The House select committee on the Jan. 6 insurrection delivered impressive findings beyond its historic vote to refer to the Justice Department four serious felony allegations against former President Donald Trump.
It was a sad but essential duty. Regardless of politics, no American should delight in the prospect of our highest office being a gateway to a criminal courtroom and possibly prison. But the Constitution provides for it. The founders had no illusions about human nature.
If a deliberate scheme to nullify an election and overthrow our government doesn’t deserve prosecution, nothing ever would.
The report details how Trump was the “central cause” of the attack on Congress and the Capitol, “whom many others followed.” Importantly, it doesn’t stop there. It also lays out specific recommendations to protect our nation from being in such jeopardy again.

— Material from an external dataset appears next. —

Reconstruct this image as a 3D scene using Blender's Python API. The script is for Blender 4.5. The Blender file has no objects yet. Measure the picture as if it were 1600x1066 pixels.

How seriously Congress takes those recommendations will depend on the Republicans who are about to take control of the House. It’s time for them to stop shilling for Trump and stand up for our country. With power comes responsibility. May it make a difference.
Electoral Count Act reform
One of the most important of those recommendations is already coming to fruition. The massive appropriations bill that has cleared Congress embodies reform of the 1887 Electoral Count Act. It clarifies that the role of a vice president in presiding over the counting of electoral votes is ministerial only, with no authority to reject any. It requires a fifth of each house to challenge a state’s electors rather than merely one member of each. It forbids legislatures from choosing electors after Election Day, as Trump tried to get several to do, and it establishes an expedited procedure for hearing legal challenges before three-judge panels.
The report says Congress should create a system for enforcing the 14th Amendment provision, inspired by the Civil War, that bars from federal office anyone who takes part in an insurrection after swearing to support the Constitution.
The report mentions House Concurrent Resolution 93, sponsored by Rep. Debbie Wasserman Schultz, D-Fla. The legislation declares that anyone involved in the Jan. 6 violence or trying in other ways to block the electoral vote count has violated that provision, but it doesn’t say who would enforce it. Logically, a federal court could; the committee’s report would be persuasive evidence. HCR 93 was introduced Nov. 1 and has not been heard. Its fate is another measure of the incoming Republican leadership.
The report also recommends more severe criminal penalties for actions that threaten the peaceful transfer of power or the safety of election workers, clarifying the House’s power to enforce its subpoenas, elevating the electoral count every fourth Jan. 6 to the same “national special security event” as an inaugural or State of the Union address, improved oversight of the Capitol Police, a close look at the policies of media companies that “have had the effect of radicalizing their consumers” and a “discussion” of the risk of a future president trying to invoke the 1807 Insurrection Act to stay in power, as leaders of the extremist Oath Keepers were urging Trump to do.
Trump is out of office — where he must remain — so he cannot be impeached again. Taking him to trial is necessary to complete the historical record, discourage any future president from trying to make himself a dictator and establish that no one is above the law.
At 964 and counting
At least 964 others have been charged with crimes related to the insurrection at the Capitol on Jan. 6, 2021, and nearly 500 have already been convicted or pleaded guilty.
Abraham Lincoln, bemoaning the necessity of executing Union deserters during the Civil War, asked rhetorically: “Must I shoot a simple-minded soldier boy who deserts, while I must not touch a hair of a wily agitator who induces him to desert?”
Today’s wily agitator is Donald J. Trump.
Conviction for aiding an insurrection, the most serious of the charges, should also disqualify him for office under the 14th Amendment and clear the way for Republicans in 2024 to nominate a presidential candidate who wouldn’t need a bail bondsman.
No one should expect a SWAT team to be descending on Mar-a-Lago just yet. Whether to charge Trump, his consiglieri John Eastman and others named in the report are decisions that belong exclusively to the Justice Department, which should be sure of its case.
It surely would have been better for the investigation to have been carried out by an independent bipartisan commission as Speaker Nancy Pelosi and Senate Majority Leader Chuck Schumer wanted. But Republican leaders killed that, so they have no standing to bad-mouth the select committee’s work.
Patriots, not pariahs
The nation owes thanks to every member of the committee, particularly to departing Republican members Liz Cheney and Adam Kinzinger. They are pariahs in their party for their patriotism, but were faithful to the words of another Republican president, Rutherford B. Hayes: “He serves his party best who serves his country best.”
Another retiring member of the committee is Rep. Stephanie Murphy, D-Fla., who couldn’t have performed a more valuable valedictory.
This is the first time a congressional investigation has led to a criminal referral of a former president. Trump would be the first to be indicted. Richard Nixon’s criminality in Watergate did not extend to trying to overthrow the government.
Trump himself confirmed that’s what he had in mind — and still does — in his recent Truth Social post calling for “termination” of anything, including the Constitution, that would stand in the way of his regaining power. His state of mind before, during and after Jan. 6, 2021, was plain. So too is what U.S. Attorney General Merrick Garland should do about it.